[DATA BLOCK]
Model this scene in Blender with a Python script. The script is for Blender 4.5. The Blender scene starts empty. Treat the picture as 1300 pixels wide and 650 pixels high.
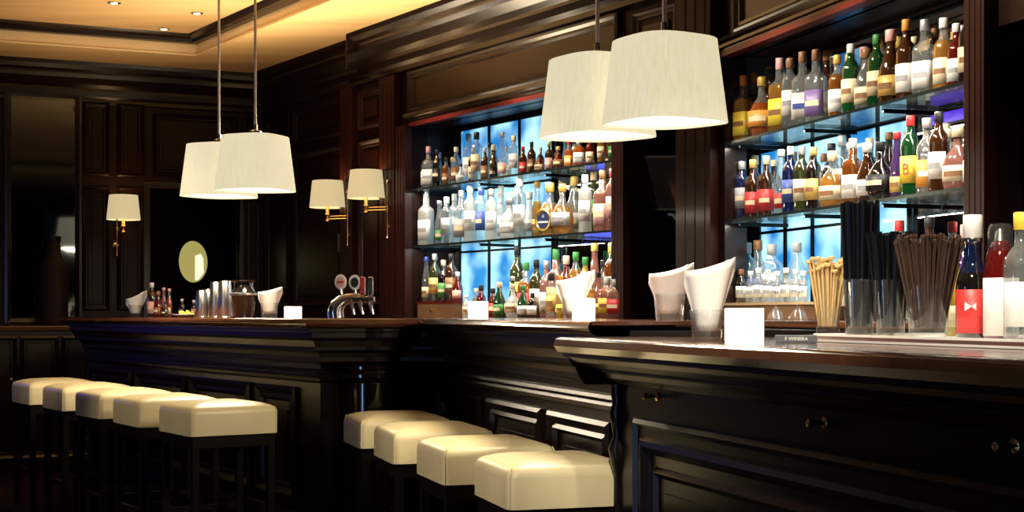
import bpy, bmesh, math, random
from mathutils import Vector, Matrix
random.seed(7)
S = bpy.context.scene
COL = S.collection
H, F, CX, CY = 1.195, 1800.0, 650.0, 398.0       # eye height, focal in px of a 1300x650 frame, horizon

# ------------------------------------------------------------------ camera, world, exposure
cam = bpy.data.cameras.new('camera'); camo = bpy.data.objects.new('camera', cam); COL.objects.link(camo)
camo.location = (0, 0, H); camo.rotation_euler = (math.pi/2, 0, 0)
cam.sensor_width = 36; cam.lens = 36*F/1300; cam.shift_y = 73/1300.0
cam.clip_start = .02
S.camera = camo
w = bpy.data.worlds.new('night'); S.world = w; w.use_nodes = True
w.node_tree.nodes['Background'].inputs[0].default_value = (.02, .03, .05, 1)
w.node_tree.nodes['Background'].inputs[1].default_value = .3
S.view_settings.view_transform = 'Standard'; S.view_settings.look = 'None'
S.view_settings.exposure = 0.0; S.view_settings.gamma = 1.0; S.view_settings.use_curve_mapping = False
S.cycles.use_denoising = True; S.cycles.max_bounces = 8; S.cycles.transparent_max_bounces = 24
S.cycles.glossy_bounces = 4; S.cycles.diffuse_bounces = 3; S.cycles.transmission_bounces = 6
S.cycles.caustics_reflective = False; S.cycles.caustics_refractive = False
S.cycles.sample_clamp_indirect = 4

# ------------------------------------------------------------------ wall frames
class Fr:                                         # local X along the wall, Y into the wall, Z up
    def __init__(s, o, ang):
        s.o = Vector((o[0], o[1], 0)); s.a = ang
        s.u = Vector((math.cos(ang), math.sin(ang), 0)); s.n = Vector((-math.sin(ang), math.cos(ang), 0))
        s.M = Matrix.Translation(s.o) @ Matrix.Rotation(ang, 4, 'Z')
    def P(s, u, v=0, z=0): return s.o + s.u*u + s.n*v + Vector((0, 0, z))
    def up(s, px, v=0):                           # distance along the wall seen at column px
        k = (px-CX)/F; b = s.o + s.n*v
        return (k*b.y - b.x)/(s.u.x - k*s.u.y)
    def zp(s, px, py, v=0):
        Y = s.P(s.up(px, v), v).y
        return H + (CY-py)*Y/F
AA = math.atan2(-.667, .4446)                     # left back bar
AA = math.atan2(-1/1.202, .667/1.202)
AB = math.atan2(-1/1.048, .313/1.048)
AF = math.atan2(.400, .9165)
fn = Vector((-.400, .9165))
# far wall line through (-2.17,11.5)+.15*fn
fp = Vector((-2.17, 11.5)) + .15*fn
# intersection wall A (X=5.755-.667Y) with far wall
t = (5.755 - .667*fp.y - fp.x)/(.9165 + .667*.400)
OA = (fp.x + t*.9165, fp.y + t*.400)
WA = Fr(OA, AA); WF = Fr(OA, AF)
yb = (5.755-3.26)/(.667-.313); OB = (3.26-.313*yb, yb)
WB = Fr(OB, AB)
def gp(px, Y, z=0): return Vector(((px-CX)/F*Y, Y, z))

# ------------------------------------------------------------------ lamps (large)
def area(name, loc, target, sx, sy, power, col, spread=math.pi):
    l = bpy.data.lights.new(name, 'AREA'); l.shape = 'RECTANGLE'; l.size = sx; l.size_y = sy
    l.energy = power; l.color = col; l.spread = spread
    o = bpy.data.objects.new(name, l); COL.objects.link(o); o.location = loc
    d = Vector(target) - Vector(loc); o.rotation_euler = d.to_track_quat('-Z', 'Y').to_euler(); return o
def spot(name, loc, target, power, col, ang=50, blend=.6, r=.04):
    l = bpy.data.lights.new(name, 'SPOT'); l.energy = power; l.color = col; l.spot_size = math.radians(ang); l.spot_blend = blend
    l.shadow_soft_size = r
    o = bpy.data.objects.new(name, l); COL.objects.link(o); o.location = loc
    d = Vector(target) - Vector(loc); o.rotation_euler = d.to_track_quat('-Z', 'Y').to_euler(); return o
WARM = (1, .72, .42); NEUT = (1, .90, .74); BLUE = (.25, .5, 1)
# unseen floating uplights added to brighten the ceiling
area('added_uplight', WA.P(2.6, -.75, 2.35), WA.P(2.8, -1.2, 3.2), 2.8, .3, 50, (1, .80, .52))
area('added_uplight', WA.P(.9, -1.6, 2.35), WA.P(1.2, -1.8, 3.2), .8, .6, 3.5, (1, .62, .30))
# ceiling spots aimed at the back bars
for uu in (2.9, 3.9, 4.6):
    spot('bar_spot', WA.P(uu, -1.25, 3.1), WA.P(uu, .2, 1.60), 150, NEUT, 50)
for uu in (.6, 1.3, 2.0):
    spot('bar_spot', WB.P(uu, -1.05, 3.0), WB.P(uu, .2, 1.68), 135, NEUT, 52)
area('daylight', (-4.4, 1.6, .95), (-.7, 7, .9), .28, 1.8, 20, (.35, .55, 1))
spot('added_fill_spot', (.1, 1.0, 3.0), (.92, 3.9, 1.22), 480, (1, .90, .74), 36)  # unseen front spots added to brighten napkins, labels and counter items
spot('added_fill_spot', (-.9, 3.4, 3.05), (.2, 6.0, 1.30), 90, (1, .88, .70), 16)
spot('added_fill_spot', (-3.0, 5.6, 3.05), (-2.25, 9.0, 1.25), 190, (1, .86, .66), 34)
spot('added_seat_spot', (-2.3, 2.9, 2.5), (-.15, 5.2, .65), 190, (1, .84, .58), 34)  # unseen spots added to brighten the stool seats
spot('added_seat_spot', (-3.3, 5.2, 2.9), (-1.75, 6.95, .7), 90, (1, .82, .50), 32)
area('added_blue_light', (-4.6, 9.9, 1.35), (-2.2, 8.2, 1.05), .9, .25, 2.4, (.10, .12, 1))  # unseen light added for a blue glow on the left bar moulding
spot('added_counter_spot', (.75, 3.1, 3.1), (1.1, 3.55, 1.15), 190, (1, .88, .68), 50)  # unseen overhead spots added to brighten the right counter
spot('added_counter_spot', (.3, 3.2, 3.1), (.62, 4.0, 1.15), 90, (1, .88, .68), 42)

# ------------------------------------------------------------------ materials
MATS = {}
def nodes(name):
    m = bpy.data.materials.new(name); m.use_nodes = True; nt = m.node_tree
    return m, nt, nt.nodes['Principled BSDF']
def mat(name, col, rough=.5, metal=0, emis=None, es=0, var=0, scale=(1, 1, 1), coat=0, bump=0, nscale=6, spec=.5, sss=0, alpha=1):
    if name in MATS: return MATS[name]
    m, nt, b = nodes(name)
    b.inputs['Base Color'].default_value = (*col, 1); b.inputs['Roughness'].default_value = rough
    b.inputs['Metallic'].default_value = metal; b.inputs['Coat Weight'].default_value = coat; b.inputs['Coat Roughness'].default_value = .12
    b.inputs['Specular IOR Level'].default_value = spec
    if emis: b.inputs['Emission Color'].default_value = (*emis, 1); b.inputs['Emission Strength'].default_value = es
    if var or bump:
        tc = nt.nodes.new('ShaderNodeTexCoord'); mp = nt.nodes.new('ShaderNodeMapping'); mp.inputs['Scale'].default_value = scale
        nz = nt.nodes.new('ShaderNodeTexNoise'); nz.inputs['Scale'].default_value = nscale; nz.inputs['Detail'].default_value = 5
        nt.links.new(tc.outputs['Object'], mp.inputs[0]); nt.links.new(mp.outputs[0], nz.inputs['Vector'])
        if var:
            r = nt.nodes.new('ShaderNodeValToRGB')
            r.color_ramp.elements[0].position = .3; r.color_ramp.elements[1].position = .7
            r.color_ramp.elements[0].color = (*[c*(1-var) for c in col], 1); r.color_ramp.elements[1].color = (*[min(1, c*(1+var)) for c in col], 1)
            nt.links.new(nz.outputs[0], r.inputs[0]); nt.links.new(r.outputs[0], b.inputs['Base Color'])
        if bump:
            bp = nt.nodes.new('ShaderNodeBump'); bp.inputs['Strength'].default_value = bump; bp.inputs['Distance'].default_value = .01
            nt.links.new(nz.outputs[0], bp.inputs['Height']); nt.links.new(bp.outputs[0], b.inputs['Normal'])
    MATS[name] = m; return m
def glass(name, tint, gloss=.12, body=.25, rough=.03, fac=.55):
    """thin glass: tinted see-through + some body colour + sharp reflection"""
    if name in MATS: return MATS[name]
    m, nt, b = nodes(name); nt.nodes.remove(b); out = nt.nodes['Material Output']
    tr = nt.nodes.new('ShaderNodeBsdfTransparent'); tr.inputs[0].default_value = (*[c**.6 for c in tint], 1)
    df = nt.nodes.new('ShaderNodeBsdfDiffuse'); df.inputs[0].default_value = (*tint, 1)
    tl = nt.nodes.new('ShaderNodeBsdfTranslucent'); tl.inputs[0].default_value = (*tint, 1)
    gl = nt.nodes.new('ShaderNodeBsdfGlossy'); gl.inputs['Roughness'].default_value = rough
    m0 = nt.nodes.new('ShaderNodeMixShader'); m0.inputs[0].default_value = .5
    nt.links.new(df.outputs[0], m0.inputs[1]); nt.links.new(tl.outputs[0], m0.inputs[2])
    m1 = nt.nodes.new('ShaderNodeMixShader'); m1.inputs[0].default_value = body
    nt.links.new(tr.outputs[0], m1.inputs[1]); nt.links.new(m0.outputs[0], m1.inputs[2])
    lw = nt.nodes.new('ShaderNodeLayerWeight'); lw.inputs[0].default_value = .35
    ma = nt.nodes.new('ShaderNodeMath'); ma.operation = 'MULTIPLY_ADD'; ma.inputs[1].default_value = fac; ma.inputs[2].default_value = gloss; ma.use_clamp = True
    nt.links.new(lw.outputs['Facing'], ma.inputs[0])
    m2 = nt.nodes.new('ShaderNodeMixShader'); nt.links.new(ma.outputs[0], m2.inputs[0])
    nt.links.new(m1.outputs[0], m2.inputs[1]); nt.links.new(gl.outputs[0], m2.inputs[2]); nt.links.new(m2.outputs[0], out.inputs[0])
    MATS[name] = m; return m
WOOD = mat('mahogany', (.011, .0038, .0022), .27, var=.35, scale=(.6, .6, 7), coat=.12, nscale=4)
WOODF = mat('shaded_mahogany', (.010, .0028, .0018), .34, var=.3, scale=(.6, .6, 7), nscale=4, spec=.14)
WOODR = mat('red_mahogany', (.020, .0036, .0018), .42, spec=.25, var=.3, scale=(7, 7, .5), coat=.1, nscale=4)
WOODP = mat('panel_mahogany', (.024, .010, .0032), .36, var=.25, scale=(.5, .5, 6), coat=.05, nscale=4)
BARW = mat('bar_mahogany', (.007, .0030, .0019), .29, var=.35, scale=(1, 1, 6), coat=0, spec=.34, nscale=4)
TOPW = mat('polished_counter', (.095, .034, .018), .12, var=.25, scale=(2, 2, 2), coat=.6, nscale=5)
BLACK = mat('black_lacquer', (.003, .003, .0035), .35)
CEIL = mat('ochre_ceiling', (.80, .52, .23), .55, var=.12, scale=(.35, 3.5, 1), nscale=1.6)
CEILT = mat('cream_ochre_trim', (.86, .66, .38), .5)
FLOOR = mat('dark_floor', (.035, .014, .008), .25, var=.4, scale=(1, 6, 1), coat=.2)
LEATH = mat('cream_leather', (.80, .69, .42), .38, bump=.10, nscale=9, var=.04)
BRASS = mat('brass', (.75, .50, .20), .25, 1)
CHROME = mat('chrome', (.75, .74, .72), .18, 1)
STEEL = mat('brushed_steel', (.62, .60, .58), .28, 1)
REDST = mat('red_strip', (.13, .007, .005), .4)
MIRR = mat('mirror_glass', (.78, .84, .86), .02, 1)
MIRD = mat('dim_mirror_glass', (.10, .11, .12), .04, 1)
PAPER = mat('white_paper', (.90, .88, .83), .9, spec=.1)
NAPK = mat('white_napkin', (.86, .84, .80), .8)
STEELB = mat('dark_metal', (.02, .02, .022), .3, 1)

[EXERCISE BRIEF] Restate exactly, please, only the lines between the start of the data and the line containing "H, F, CX, CY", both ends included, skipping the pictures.

[ANSWER TO THIS PROBLEM]
Model this scene in Blender with a Python script. The script is for Blender 4.5. The Blender scene starts empty. Treat the picture as 1300 pixels wide and 650 pixels high.
import bpy, bmesh, math, random
from mathutils import Vector, Matrix
random.seed(7)
S = bpy.context.scene
COL = S.collection
H, F, CX, CY = 1.195, 1800.0, 650.0, 398.0       # eye height, focal in px of a 1300x650 frame, horizon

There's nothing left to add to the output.